Menschenrechtsbeauftragte: Visa-Stopp für Russen verstößt gegen Recht auf Bewegungsfreiheit
"In den vergangenen Tagen gibt es im Westen Aufrufe, die Einreise russischer Bürger in das Hoheitsgebiet der EU-Mitgliedsstaaten vollständig zu verbieten. Dieser Ausdruck von Nationalismus und Diskriminierung ist eine grobe Verletzung des grundlegenden Prinzips der Bewegungsfreiheit, das in universellen und regionalen internationalen Rechtsakten verankert ist", sagte Russlands Menschenrechtsbeauftragte Tatjana Moskalkowa.
Sie kommentierte auch Aussagen des AfD-Europaabgeordneten Gunnar Beck, der den Visa-Stopp für Russen als rechtswidrig bezeichnet hatte:
"Die Stimme des gesunden Menschenverstands, die von einem Europaabgeordneten kommt, lässt hoffen, dass internationales Recht und Menschenrechte für die europäischen Behörden keine leeren Worte sind".
Beck hatte der russischen Zeitung Iswestija erklärt, eine pauschale Visa-Verweigerung gegenüber Staatsangehörigen eines Landes, mit dem sich keines der EU-Länder im Krieg befinde, sei durch den Visakodex nicht vorgesehen.
Währenddessen werden in der Europäischen Union Forderungen, die Visa-Regeln für russische Staatsbürger zu verschärfen, immer lauter. Einige EU-Mitgliedsländer ergreifen bereits erste Maßnahmen.
Vergangene Woche beschloss die estnische Regierung, dass russische Staatsbürger nicht mehr mit einem von Estland ausgestellten Schengen-Visum einreisen dürfen. Finnland will ab September die Zahl der bewilligten Visa-Anträge russischer Staatsbürger auf ein Zehntel des aktuellen Niveaus begrenzen, kündigte Außenminister Pekka Haavisto an. Auch Polen arbeite an der Entwicklung eines Konzepts, das ermöglichen solle, keine Visa an Russen zu erteilen, sagte Vize-Außenminister Piotr Wawrzyk am Sonntag. Die Entscheidung darüber soll in den kommenden Wochen fallen.

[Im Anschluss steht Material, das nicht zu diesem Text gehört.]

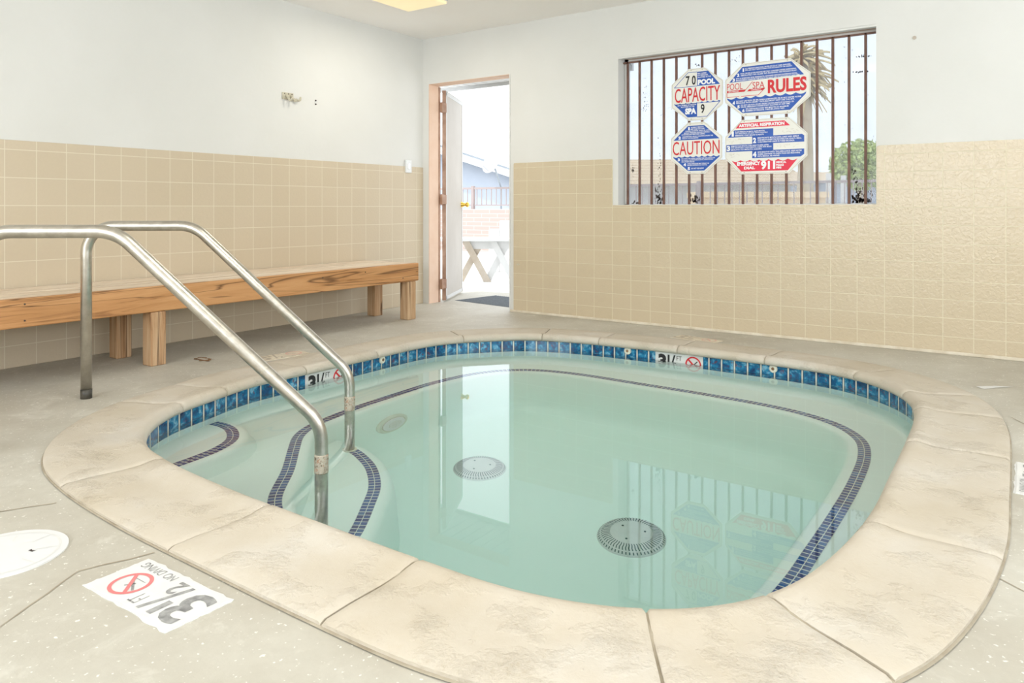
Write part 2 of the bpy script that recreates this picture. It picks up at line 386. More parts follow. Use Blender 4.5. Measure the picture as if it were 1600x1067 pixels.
def ring(bm, cu, cv, r0, r1, fn, t, n=48, a0=0, a1=360):
    full = abs(a1 - a0) >= 360; m = n if full else n + 1
    ang = [R(a0 + (a1 - a0) * i / n) for i in range(m)]
    A = [bm.verts.new(fn(cu + r0 * math.cos(a), cv + r0 * math.sin(a), t)) for a in ang]
    B = [bm.verts.new(fn(cu + r1 * math.cos(a), cv + r1 * math.sin(a), t)) for a in ang]
    for i in range(n): j = (i + 1) % m; bm.faces.new((A[i], A[j], B[j], B[i]))
def bar2(bm, p, q, w, fn, t):
    d = Vector((q[0] - p[0], q[1] - p[1])).normalized(); n = Vector((-d.y, d.x)) * w / 2
    poly(bm, [(p[0] + n.x, p[1] + n.y), (q[0] + n.x, q[1] + n.y), (q[0] - n.x, q[1] - n.y), (p[0] - n.x, p[1] - n.y)], fn, t)

# ------------------------------------------------------------ pool curves
def catmull(P, per=24, closed=True):
    n = len(P); out = []
    for i in range(n if closed else n - 1):
        g = lambda k: Vector(P[k % n]) if closed else Vector(P[max(0, min(n - 1, k))])
        p0, p1, p2, p3 = g(i - 1), g(i), g(i + 1), g(i + 2)
        t1 = max((p1 - p0).length ** .5, 1e-4); t2 = (p2 - p1).length ** .5; t3 = max((p3 - p2).length ** .5, 1e-4)
        m1 = (p1 - p0) / t1 - (p2 - p0) / (t1 + t2) + (p2 - p1) / t2 if (p1 - p0).length > 1e-6 else (p2 - p1) / t2
        m2 = (p2 - p1) / t2 - (p3 - p1) / (t2 + t3) + (p3 - p2) / t3 if (p3 - p2).length > 1e-6 else (p2 - p1) / t2
        m1 *= t2; m2 *= t2
        for k in range(per):
            t = k / per; out.append(p1 * (2 * t**3 - 3 * t**2 + 1) + m1 * (t**3 - 2 * t**2 + t) + p2 * (-2 * t**3 + 3 * t**2) + m2 * (t**3 - t**2))
    if not closed: out.append(Vector(P[-1]))
    return out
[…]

Lettland will seine Regeln für die Vergabe und Erneuerung von Aufenthaltsgenehmigungen an Russen und Weißrussen ebenfalls verschärfen. Nach Angaben von Regierungschef Krišjānis Kariņš sollen befristet an Staatsbürger der beiden Länder ausgestellte Aufenthaltsgenehmigungen künftig nicht mehr verlängert werden. Eine Verlängerung soll nur noch in sehr seltenen Ausnahmefällen möglich sein.
Auch der ukrainische Präsident Wladimir Selenskij forderte einen allgemeinen Reisebann für russische Bürger. Für jene, die in Europa Schutz brauchten, gebe es erprobte juristische Mechanismen wie Asyl, erklärte er.
Bundeskanzler Olaf Scholz hingegen sieht ein generelles Verbot von Touristenvisa kritisch. "Das ist Putins Krieg, und deshalb tue ich mich mit diesem Gedanken sehr schwer", erklärte er und verwies auf die "sehr weitreichenden Sanktionen" gegen Russland. Es würde nach Einschätzung von Scholz die Wirksamkeit der Sanktionen abschwächen, "wenn es sich gegen alle richtete, auch gegen Unschuldige".